Is voter retention Brown’s biggest challenge?

Is voter retention Brown’s biggest challenge?

    What should Labour do about those who were drawn to Tony?

One of the great polling developments of the past two years is that the three telephone firms that use past vote weighting are now providing data so you can see what those who said they voted for the main parties at the last general election plan to do at the next one.

I’ve extracted the above numbers from the latest ComRes, ICM and Populus surveys and have sought to present them in the same format. The figures are interesting because as I have long argued here the views of those who say they have voted in the past are probably more important than those who did not.

The balance of voters with each firm have either said they would support another party, refused to answer or said they don’t know.
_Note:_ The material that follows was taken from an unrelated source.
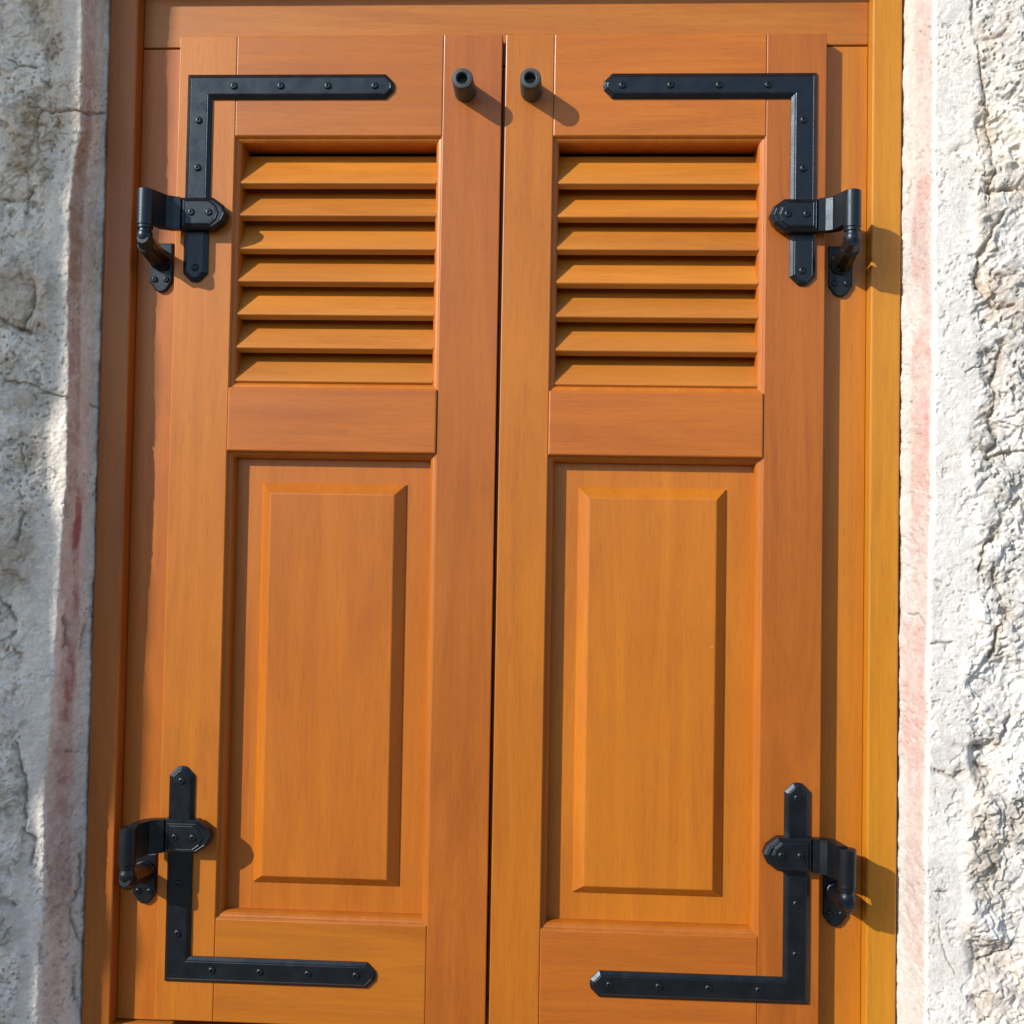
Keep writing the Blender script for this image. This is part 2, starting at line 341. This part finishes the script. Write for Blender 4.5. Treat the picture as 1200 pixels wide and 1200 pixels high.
def wall_side(side, parent):
    st = 0.0012
    LR = 34                                                        # columns over the reveal
    cols = [('b', 0.0)]+[('r', k/LR) for k in range(LR+1)]
    fs = list(np.arange(st, 0.15, st)); v = 0.15; dv = st
    while v < 1.6: fs.append(v); dv = min(dv*1.13, 0.05); v += dv
    zf = list(np.arange(-0.82, 0.68, st)); v = 0.68; dv = st
    while v < 2.2: zf.append(v); dv = min(dv*1.13, 0.05); v += dv
    zd = []; v = -0.82-st; dv = st
    while v > -1.3: zd.append(v); dv = min(dv*1.13, 0.05); v -= dv
    zs = np.array(zd[::-1]+zf)
    ax = np.interp(zs, *ARR_Z[side])
    ax = ax+0.0035*2*fbm(zs, zs*0, 9, 77+side, 4)                   # the arris is not straight
    J = 0.5495
    nz_, nc = len(zs), 1+LR+1+len(fs)
    X = np.zeros((nz_, nc)); Y = np.zeros((nz_, nc)); Sg = np.zeros((nz_, nc))
    X[:, 0] = J; Y[:, 0] = 0.075; Sg[:, 0] = -0.09
    Lr = np.hypot(ax-J, 0.003-WY)
    for k in range(LR+1):
        f = k/LR
        X[:, 1+k] = J+(ax-J)*f; Y[:, 1+k] = 0.003+(WY-0.003)*f; Sg[:, 1+k] = -(1-f)*Lr
    for k, s in enumerate(fs):
        X[:, 2+LR+k] = ax+s; Y[:, 2+LR+k] = WY; Sg[:, 2+LR+k] = s
    # ease the arris
    for it in range(6):
        a, b = LR-4, LR+8
        X[:, a:b] = (X[:, a-1:b-1]+2*X[:, a:b]+X[:, a+1:b+1])/4; Y[:, a:b] = (Y[:, a-1:b-1]+2*Y[:, a:b]+Y[:, a+1:b+1])/4
    Z = np.repeat(zs[:, None], nc, 1)
    sd = 100 if side > 0 else 200
    s = Sg
    wx = s+0.006*2*fbm(s, Z, 28, sd+1, 3)+0.002*2*fbm(s, Z, 160, sd+2, 2); wz = Z+0.006*2*fbm(s, Z, 28, sd+5, 3)+0.002*2*fbm(s, Z, 160, sd+6, 2)
    face = sstep(0.0, 0.01, s); rev = 1-face
    edge = 0.048 if side > 0 else 0.026
    rough = sstep(edge-0.004, edge+0.012, s+0.018*2*fbm(s*0, Z, 11, sd+9, 3))
    h = 0.0020*2*fbm(s, Z, 12, sd+11, 3)+(0.0003 if side > 0 else 0.0012)*2*fbm(s, Z, 120, sd+12, 4, .6)+(0.00025 if side > 0 else 0.0007)*2*fbm(s, Z, 260, sd+13, 3, .6)
    # rubble: broken faces, ridges and ledges
    big = fbm(wx, wz, 13, sd+20, 5, .5)*2
    ca, sa = math.cos(0.62), math.sin(0.62)
    u, v2 = wx*ca+wz*sa, -wx*sa+wz*ca
    rid = 1-np.abs(fbm(u*0.35, v2, 60, sd+31, 4, .55)*4)
    rid = np.clip(rid, -.2, 1)
    kr = 1.0 if side > 0 else 0.85
    tb = (fbm(wx*1.2+wz*.3, wz, 16, sd+24, 4, .5)*2+.5)*4.5; tf = tb-np.floor(tb)
    h = h+rough*kr*0.0032*(np.floor(tb)+sstep(.55, .80, tf)-2.2)          # chipped ledges
    h = h+rough*kr*(0.0075*big+0.0021*rid+0.0010*2*fbm(u*.4, v2, 150, sd+36, 3, .6)+0.0010*2*fbm(wx, wz, 170, sd+40, 3, .6)+0.002)
    # stones: blocks of slightly different level
    cell = np.floor(wz/0.19+0.35+0.25*np.sin(wx*9))
    h = h+rough*0.006*(hsh(cell.astype(np.int64), np.floor(wx/0.23+cell*.37).astype(np.int64), sd+3)-0.5)
    # pits
    p = fbm(wx, wz, 85, sd+50, 3, .55)*2
    pm = sstep(0.26, 0.42, p)*(0.35+0.65*sstep(-0.05, 0.25, fbm(s, Z, 9, sd+52, 2)*2))
    h = h-0.0045*pm*(0.35+0.65*rough)
    # scattered little holes
    sp = sstep(.43, .56, fbm(s, Z, 210, sd+55, 2, .5)*2)*sstep(-.1, .25, fbm(s, Z, 14, sd+56, 2)*2)
    h = h-0.0030*sp*(.4+.6*rough)
    ck = np.zeros_like(h); mb = np.zeros_like(h)
    for pts, wd, dp in (CR if side > 0 else CL):
        a = np.array(pts); m = (s > a[:, 0].min()-.03) & (s < a[:, 0].max()+.03) & (Z > a[:, 1].min()-.03) & (Z < a[:, 1].max()+.03)
        if not m.any(): continue
        d = segdist(wx[m], wz[m], pts)
        ww = wd*0.001*.8*(0.15+1.9*np.clip(fbm(s[m], Z[m], 70, sd+60, 3)+.5, 0, 1))
        br = sstep(.36, .60, fbm(s[m], Z[m], 34, sd+63, 2)*1.6+.5) if wd >= 2 else 1.0
        g = np.exp(-(d/ww)**2)*(.25+.75*br)
        ck[m] = np.maximum(ck[m], g); h[m] -= dp*0.001*(.75 if side > 0 else .95)*g
        if wd >= 2:
            band = np.exp(-(d/(.0030+.0016*wd))**2)*sstep(.25, .6, fbm(s[m], Z[m], 22, sd+66, 2)+.5)
            h[m] += band*(-.0022+.0050*fbm(wx[m], wz[m], 150, sd+67, 3, .6))
            mb[m] = np.maximum(mb[m], band)
    h = h*sstep(-0.068, -0.056, s)                                  # stays straight where it meets the frame
    h[:, :2] = 0
    # fine lumpy plaster edge against the frame
    h = h+0.0016*(1-sstep(-0.060, -0.048, s))*sstep(-0.085, -0.06, s)*(fbm(s, Z, 90, sd+70, 3)*2)*0.6
    # normals of the base profile (2D, in x-y)
    dX = np.gradient(X, axis=1); dY = np.gradient(Y, axis=1); L = np.hypot(dX, dY)+1e-9
    NX, NY = dY/L, -dX/L
    if side > 0: pass
    X2 = X+NX*h; Y2 = Y+NY*h
    X2 = X2-0.0030*np.clip(.45+fbm(s*0, Z, 40, sd+71, 4, .6)*2.2, 0, 1)*(1-sstep(-.062, -.050, s))   # ragged mortar edge beside the frame
    # ---- own colours: limewash, bare stone, ochre mortar, old pink paint
    base = np.array([0.77, 0.75, 0.72]) if side > 0 else np.array([0.93, 0.865, 0.785])
    bare = np.array([0.54, 0.52, 0.49]) if side > 0 else np.array([0.60, 0.55, 0.49])
    ochre = np.array([0.62, 0.47, 0.31]) if side > 0 else np.array([0.56, 0.43, 0.30])
    col = np.ones(s.shape+(3,))*base
    def over(c, k):
        nonlocal col
        col = col*(1-k[..., None])+np.array(c)*k[..., None]
    if side > 0: over((.60, .56, .525), (1-sstep(-.010, -.002, s))*.95)      # greyer old render on the reveal
    over(bare, np.clip((.75 if side > 0 else .5)*sstep(0.0, 0.22, fbm(s, Z, 16, sd+80, 5, .6)*2)*(0.35+.65*rough), 0, 1))
    over(ochre, (0.45 if side < 0 else 0.28)*sstep(0.10, 0.34, fbm(s, Z, 10, sd+90, 4, .55)*2)*(0.25+.75*rough))
    over((.36, .30, .24), 0.55*sstep(.25, .5, fbm(wx, wz, 60, sd+95, 4, .6)*2)*rough)
    over((.50, .42, .32), 0.50*mb*(.5+.5*rough))
    over((.24, .20, .165), 0.62*ck)
    over((.33, .31, .29), .55*sp)
    S0, Z0 = s, Z
    s = S0+.004*2*fbm(S0, Z0, 45, sd+110, 4, .6); Z = Z0+.035*2*fbm(S0, Z0, 24, sd+111, 3)
    tex = 0.50+0.50*sstep(-.25, .20, fbm(s, Z, 60, sd+97, 5, .6)*2)
    if side > 0:
        P = (.56, .30, .27)
        k = (.30*blob(s, Z, -.040, -.006, .50, .70)+.17*blob(s, Z, -.040, -.006, .32, .50)+.50*blob(s, Z, -.046, -.010, .23, .345, .008)
             + .30*blob(s, Z, -.030, -.008, .14, .24)+.62*blob(s, Z, -.044, -.008, -.115, .155, .02)+.25*blob(s, Z, -.04, -.006, -.2, -.1)
             + .50*blob(s, Z, -.058, -.008, -.40, -.205, .006)+.32*blob(s, Z, -.045, -.010, -.66, -.40))
        over(P, np.clip(k*1.15, 0, .62)*tex)
        over((.62, .22, .22), .4*blob(s, Z, -.017, -.008, .00, .06, .01)*tex)
        over(ochre, .35*blob(s, Z, .055, .075, .15, .44, .03, .008)*tex)
    else:
        P = (.44, .225, .19)
        k = (.40*blob(s, Z, -.035, -.004, .46, .70)+.62*blob(s, Z, -.026, -.001, .31, .47)+.60*blob(s, Z, -.025, .001, -.06, .31, .04)
             + .35*blob(s, Z, -.030, .0, -.20, -.05)+.6*blob(s, Z, -.040, -.012, -.41, -.20, .02)+.45*blob(s, Z, -.045, -.006, -.64, -.41, .04)+.3*blob(s, Z, -.035, -.01, -.8, -.62))
        over(P, np.clip(k, 0, .75)*tex)
        over((.55, .35, .20), .55*blob(s, Z, -.018, .0, .20, .42, .03)*tex)
        R_ = (.42, .045, .07)
        over(R_, .75*blob(s, Z, -.036, -.021, -.13, -.065, .008, .003)*tex)
        over(R_, .45*blob(s, Z, -.036, -.026, -.24, -.12, .01, .003)*tex)
        over(R_, .50*blob(s, Z, -.036, -.022, -.36, -.26, .01, .003)*tex)
        over(R_, .35*blob(s, Z, -.034, -.018, -.50, -.42, .02, .004)*tex)
        over((.50, .33, .19), .6*blob(s, Z, .0, .035, .445, .475, .01)*tex)
        over((.48, .36, .22), .6*blob(s, Z, .055, .08, .36, .47, .02, .01)*tex)
    s, Z = S0, Z0
    col = np.clip(col, 0, 1)
    # mesh
    ncol = nc; V = np.stack([side*X2, Y2, Z], -1).reshape(-1, 3)
    ii, jj = np.meshgrid(np.arange(nz_-1), np.arange(nc-1), indexing='ij'); a = (ii*nc+jj).ravel()
    q = np.stack([a, a+1, a+nc+1, a+nc], 1)
    if side < 0: q = q[:, ::-1]
    me = bpy.data.meshes.new('masonry')
    me.vertices.add(len(V)); me.vertices.foreach_set('co', V.astype(np.float32).ravel())
    me.loops.add(q.size); me.loops.foreach_set('vertex_index', q.astype(np.int32).ravel())
    me.polygons.add(len(q)); me.polygons.foreach_set('loop_start', np.arange(0, q.size, 4, dtype=np.int32))
    me.update(calc_edges=True); me.validate()
    ca_ = me.color_attributes.new('stain', 'FLOAT_COLOR', 'POINT')
    ca_.data.foreach_set('color', np.concatenate([col.reshape(-1, 3), np.ones((len(V), 1))], 1).astype(np.float32).ravel())
    me.polygons.foreach_set('use_smooth', np.ones(len(q), bool))
    me.materials.append(stone if side > 0 else stone_rough)
    o = bpy.data.objects.new('masonry', me); C.objects.link(o); o.parent = parent
    o['label'] = 'sunlit whitewashed masonry with a faded pink strip' if side > 0 else 'shaded grey masonry with red and ochre stains'
    return o
def paint_plain(o, c):
    ca_ = o.data.color_attributes.new('stain', 'FLOAT_COLOR', 'POINT')
    ca_.data.foreach_set('color', np.tile(np.array([*c, 1], np.float32), len(o.data.vertices)))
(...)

The high Conservative retention numbers are hardly surprising even given the decline in current ratings. All the firms have them well above the 33% of the general election. The Lib Dem figures have the most variation while the picture of 2005 Labour voters is pretty consistent across the firms.

    But does Labour have a Tony problem? For a significant part of the support that brought them three general election victories came from voters who had never voted for the party before but had been persuaded by Blair that it was safe to support New Labour. Once Tony had gone there was always going to be a problem.

It should be noted that those who said they voted in 2005 represent only a proportion of those surveyed.

A large number of people who, for whatever reason, did not vote last time say they are planning to do so at the next one and it is is this group that has the most volatility. They swung behind Gordon in his honeymoon from July – September 2007 and they had been saying they will vote Tory until the past few weeks.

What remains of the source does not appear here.